Does a positive definite matrix have any power of real number?

Question

For example, if $A$ is positive definite there exists a square root matrix $A^\frac{1}{2}$ for which $A^\frac{1}{2}A^\frac{1}{2}=A$. Proof. Let $A$ be a positive definite matrix with positive eigenvalues. Using the spectral decomposition, we have $$A=U^Tdiag(\lambda_1,…,\lambda_n)U=(U^Tdiag(\sqrt{\lambda_1},…,\sqrt{\lambda_n})U)(U^Tdiag(\sqrt{\lambda_1},…,\sqrt{\lambda_n})U) =A^\frac{1}{2}A^\frac{1}{2} (\lambda_i>0)$$ original text

My Question is: Since the eigenvalues of a positive definite matrix are all positive, does a positive definite matrix have any power of real number, $i.e. $ does $$A^x, x\in R$$exist? Such as $A^\frac{1}{3}, A^{-\frac{1}{2}} or A^{-1}$?

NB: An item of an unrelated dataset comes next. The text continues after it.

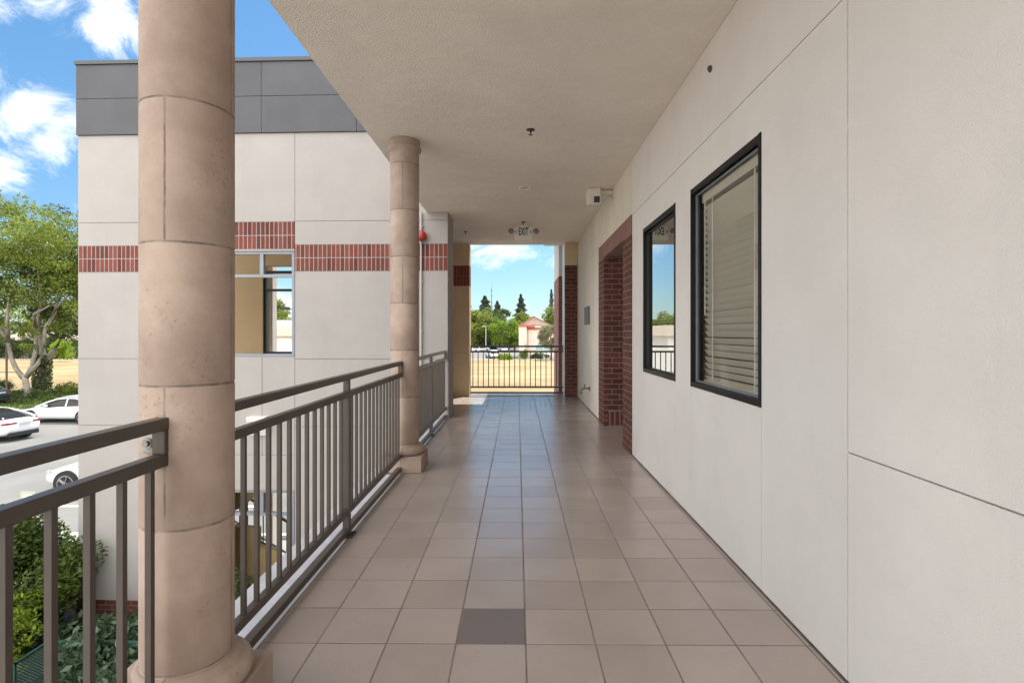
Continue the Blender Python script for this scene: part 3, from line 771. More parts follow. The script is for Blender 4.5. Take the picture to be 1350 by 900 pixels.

Please give me a proof, rather than just examples.

Answer 1

If you proceed exacly in the same way as you found the square root replacing the $1/2$ by $s>0$, then you will obtain a matrix $U^T\operatorname{diag}(\dots,\lambda_i^s,\dots)U$ which deserves to be called the $s$th power of $A$.

Indeed, any sensible notion of $s$th power will be compatible with conjugation, so that $(C^{-1}AC)^s=C^{-1}A^sC$, and act in the obvious way on diagonal matrices.